Contentious judicial race tops Tuesday ballot

by Emmitt B. Feldner

Voters in Sheboygan County will make the final decision Tuesday in what has been possibly the most expensive Circuit Court race in the county’s history.

The race between Sheboygan/Kohler Municipal Judge Catherine Delahunt (www.JudgeDelahunt.org) and Sheboygan County Court Commissioner Rebecca Persick (www.persickforjudge.com) for the vacant Branch IV on the Sheboygan County Circuit Court is one of a number of contests on the ballot in the spring general election.

Polling places throughout the county will be open from 7 a.m. to 8 p.m. A complete listing of polling places and sample ballots for all municipalities can be found in the special notice section in Thursday’s Review and Wednesday’s Sheboygan Falls News.

Delahunt and Persick, who emerged from a three-way primary in February, have waged a vigorous campaign over the ensuing week, with heavy advertising in all media and battling endorsements.

Delahunt lost a tense and extremely close race for a Circuit Court judgeship in 2011 to Branch III Judge Angela Sutkiewicz.

The Branch IV vacancy was created when current judge Terrence Bourke declined to run for re-election. The winner of Tuesday’s race will serve a six-year term.

Another heated judicial contest to be decided Tuesday is the statewide race for a seat on the Wisconsin Supreme Court.

Incumbent Ann Walsh Bradley is being challenged by Rock County Circuit Court Judge James P. Daley for a 10-year term.

The spring general election – the only scheduled election in the state in 2015 – includes open positions in every city, town and village in the county along with local school boards.

Most of those, however, are uncontested races.

The only two Town Board contests are in the town of Plymouth and the town of Wilson.

Two incumbent supervisors in the town of Plymouth – Ray Gremminger and Glen Kruschke – face challenges from John Capelle and Jack Hanke for two open seats on the Town Board.

The town of Wilson has contests for town chairman and two supervisor positions.

Incumbent Chairman David Gartman faces John Ehmann, who is also one of four candidates running for two open seats on the Town Board. The other board candidates are Brian Hoffmann, Thomas Kultgen and Tom Stoelb.

Ballot choices face voters in the villages of Adell, Howards Grove, Kohler, Oostburg and Random Lake.

Incumbent Howards Grove Village President James Scheiber is being challenged by incumbent Trustee Ed Pahl. Pahl is also running for one of three open Village Board seats and is the only candidate on the ballot for the board.

In Kohler, Mike Zimmerman is running for the Village Board along with incumbent Trustees Charles Keller, Bill Kunst and Brian Post. Three board seats are open.
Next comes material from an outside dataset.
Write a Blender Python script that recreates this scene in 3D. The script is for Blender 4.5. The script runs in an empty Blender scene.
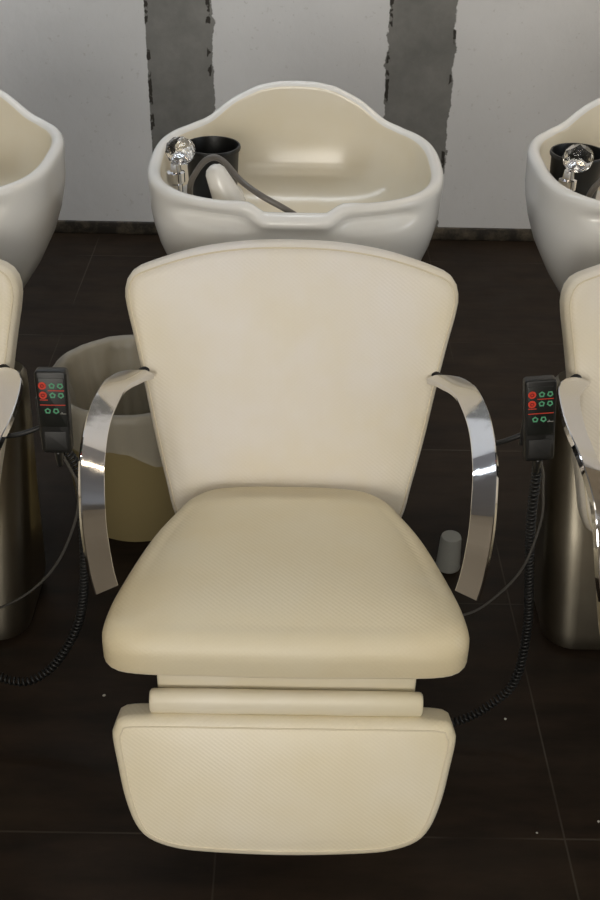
import bpy, bmesh, math, random
from mathutils import Vector, Matrix
random.seed(4)
S = bpy.context.scene
COL = S.collection
PI = math.pi

# ------------------------------------------------------------------ materials
def mat(name, col=(.8, .8, .8), rough=.5, metal=0., **kw):
    m = bpy.data.materials.new(name)
    m.use_nodes = True
    b = m.node_tree.nodes['Principled BSDF']
    b.inputs['Base Color'].default_value = (*col, 1)
    b.inputs['Roughness'].default_value = rough
    b.inputs['Metallic'].default_value = metal
    for k, v in kw.items():
        b.inputs[k.replace('_', ' ')].default_value = v
    return m

class NT:
    def __init__(s, m):
        s.t = m.node_tree
        s.b = s.t.nodes['Principled BSDF']
    def new(s, typ, **kw):
        n = s.t.nodes.new(typ)
        for k, v in kw.items():
            setattr(n, k, v)
        return n
    def link(s, a, b):
        s.t.links.new(a, b)
    def set(s, sock, v):
        if hasattr(v, 'is_output'):
            s.link(v, sock)
        else:
            sock.default_value = v
    def math(s, op, a, b=0., c=None):
        n = s.new('ShaderNodeMath', operation=op)
        s.set(n.inputs[0], a)
        s.set(n.inputs[1], b)
        if c is not None:
            s.set(n.inputs[2], c)
        return n.outputs[0]
    def coords(s):
        tc = s.new('ShaderNodeTexCoord')
        sp = s.new('ShaderNodeSeparateXYZ')
        s.link(tc.outputs['Object'], sp.inputs[0])
        return tc.outputs['Object'], sp.outputs[0], sp.outputs[1], sp.outputs[2]
    def noise(s, vec, scale, detail=4., rough=.55):
        n = s.new('ShaderNodeTexNoise')
        s.link(vec, n.inputs['Vector'])
        n.inputs['Scale'].default_value = scale
        n.inputs['Detail'].default_value = detail
        n.inputs['Roughness'].default_value = rough
        return n.outputs['Fac']
    def ramp(s, fac, lo, hi):
        n = s.new('ShaderNodeMapRange', clamp=True)
        s.set(n.inputs['Value'], fac)
        n.inputs['From Min'].default_value = lo
        n.inputs['From Max'].default_value = hi
        return n.outputs['Result']
    def mix(s, fac, a, b):
        n = s.new('ShaderNodeMix', data_type='RGBA')
        s.set(n.inputs[0], fac)
        for sock, v in ((n.inputs[6], a), (n.inputs[7], b)):
            if hasattr(v, 'is_output'):
                s.link(v, sock)
            else:
                sock.default_value = (*v, 1)
        return n.outputs[2]
    def bump(s, h, strength, dist):
        n = s.new('ShaderNodeBump')
        n.inputs['Strength'].default_value = strength
        n.inputs['Distance'].default_value = dist
        s.link(h, n.inputs['Height'])
        s.link(n.outputs[0], s.b.inputs['Normal'])

def leather(name, pale, yellow, half, emboss=True):
    """cream leatherette, woven emboss, yellower towards its edges"""
    m = mat(name, pale, .42)
    n = NT(m)
    v, x, y, z = n.coords()
    w = n.math('ADD', y, z)
    big = n.noise(v, 4.5, 3)
    fine = n.noise(v, 22, 5)
    edge = n.math('DIVIDE', n.math('ABSOLUTE', x), half)
    f = n.math('ADD', n.ramp(big, .38, .68), n.ramp(edge, .5, 1.05))
    f = n.math('MULTIPLY_ADD', n.ramp(fine, .4, .7), .15, f)
    c = n.mix(n.math('MINIMUM', n.math('MULTIPLY', f, .6), 1.), pale, yellow)
    k = 2 * PI / .0085
    a = n.math('SINE', n.math('MULTIPLY', x, k))
    b = n.math('SINE', n.math('MULTIPLY', w, k))
    h = n.math('MULTIPLY', a, b)
    if emboss:
        dots = n.ramp(h, -.2, .9)
        c = n.mix(n.math('MULTIPLY', dots, .035), c, tuple(q * .55 for q in yellow))
        n.bump(h, .16, .0010)
    n.link(c, n.b.inputs['Base Color'])
    return m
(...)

Adell voters will choose among four candidates for three Village Board seats. They are Jim Jentsch and incumbents Andrew Birenbaum, John Brent and Arush Chahal.

In Oostburg, four candidates are vying for three seats on the Village Board – Peter Scheppmann and incumbent Trustees Steve Eggebeen, Brian Hilbelink and Glenn Wynveen.

Random Lake has races for village president and the Village Board.

Incumbent Village President Bob Mc- Dermott is being challenged for re-election by Trustee Matthew Brockmeier.

The race for three seats on the Village Board features two incumbents – Elizabeth Manian and Barbara Ruege – and two challengers – Michael San Felippo and Eric Stowell.

There are two races for the City Council in the city of Sheboygan Falls.

In the 1st District, Al Mayer is challenging incumbent Anne Krauter, while former Alderman Thomas McCue faces off against Peter Weber for the 2nd District seat being vacated by Alderman Dan Krueger, who is not seeking re-election.

Voters in the city of Plymouth will have no contests for City Council, as all four incumbents – David Williams in the 1st District, John Nelson in the 2nd District, Jack Fernsler in the 3rd District and Charles Hansen in the 4th District – are running unopposed.

The state Supreme Court is the subject of a statewide referendum on how the court’s Chief Justice is selected.

A yes vote on the referendum would change the selection to an election by all sitting members of the court every two years.

A no vote would retain the current system, which awards the Chief Justice position to the senior judge on the court.

Voters in the Elkhart Lake-Glenbeulah School District will vote on a referendum that would allow the district to exceed state revenue limits by $725,000 a year for four years for maintenance and other purposes.